1929 год, известный как «год великого перелома», радикально переменил литературную карьеру Дер Нистера, самого загадочного писателя советской еврейской литературы. Пинхас Каганович (1884–1950) выбрал этот псевдоним в 1907 году и сохранил его до своего ареста – за год до смерти в лагере. На иврите «nistar» означает «скрытый» или «сокровенный». Этот термин использовался в хасидской культуре для обозначения начального этапа на духовном пути цадика, который предшествовал его «раскрытию» перед общиной последователей‐хасидов. В другом, более приземленном смысле это слово служило в царское время эвфемизмом для молодого человека, укрывающегося от военной службы. По-видимому, юный Пиня Каганович имел в виду оба значения при выборе псевдонима. Он сочинял сложные и загадочные, полные мистических намеков и литературных аллюзий истории, переезжая из города в город во избежание призыва и перебиваясь частными уроками иврита. Он родился в Бердичеве в семье с глубокими хасидскими традициями, формального образования не получил, но был широко начитан в русской и европейской литературе. В первые годы после революции, в Киеве, Дер Нистер активно участвовал в создании новой светской культуры на идише, сочинял и переводил детские книжки, работал учителем в еврейском детском доме в Малаховке под Москвой.
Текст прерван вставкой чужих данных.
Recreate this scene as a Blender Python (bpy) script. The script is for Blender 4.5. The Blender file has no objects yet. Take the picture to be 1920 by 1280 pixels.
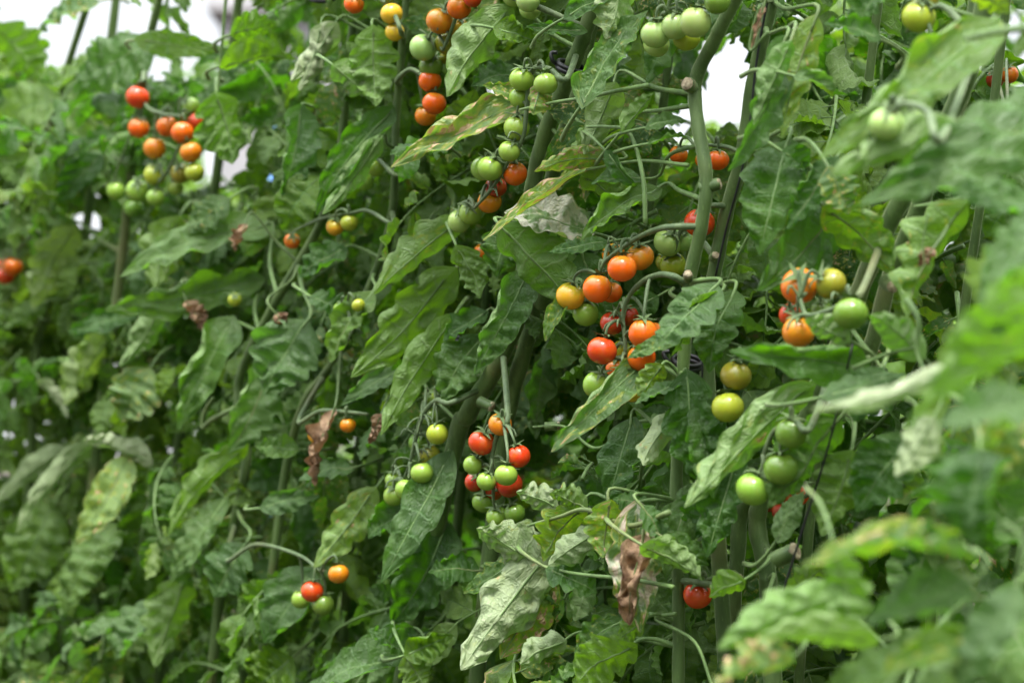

В 1921 году, последовав примеру своих киевских друзей и коллег – Давида Бергельсона и Льва Квитко, – Дер Нистер эмигрировал в Берлин, ставший на короткое время мировым центром еврейской культуры. В 1924 году там вышел двухтомный сборник символистских историй «Гедахт» («Выдуманное») Дер Нистера, закрепивший его репутацию самого эзотерического еврейского писателя. Постепенно его симпатии все более склонялись в сторону СССР: он перешел на работу в советское торговое представительство в Гамбурге и в 1926 году, вслед за Львом Квитко, вернулся в Киев. Вскоре Дер Нистер переехал в новую столицу Украины – Харьков, где Квитко стал одним из редакторов ведущего советского журнала на идише «Ди ройте велт» («Красный мир»). Несмотря на прозрачный мистический символизм и мрачный колорит, рассказы Дер Нистера печатались в советской прессе и даже вышли в виде двух сборников в 1928 и 1929 годах. Его последний символистский рассказ «Под забором» оказался своеобразным предвидением критической проработки, которая последовала за этой публикацией. Дер Нистер – не единственный еврейский писатель, ставший жертвой агрессивной идеологической кампании со стороны пролетарских критиков в 1929 году. Можно даже сказать, что обвинения против него были не такими жесткими, как против Квитко или Переца Маркиша, однако всем стало очевидно, что в советской литературе места его символистской прозе больше нет.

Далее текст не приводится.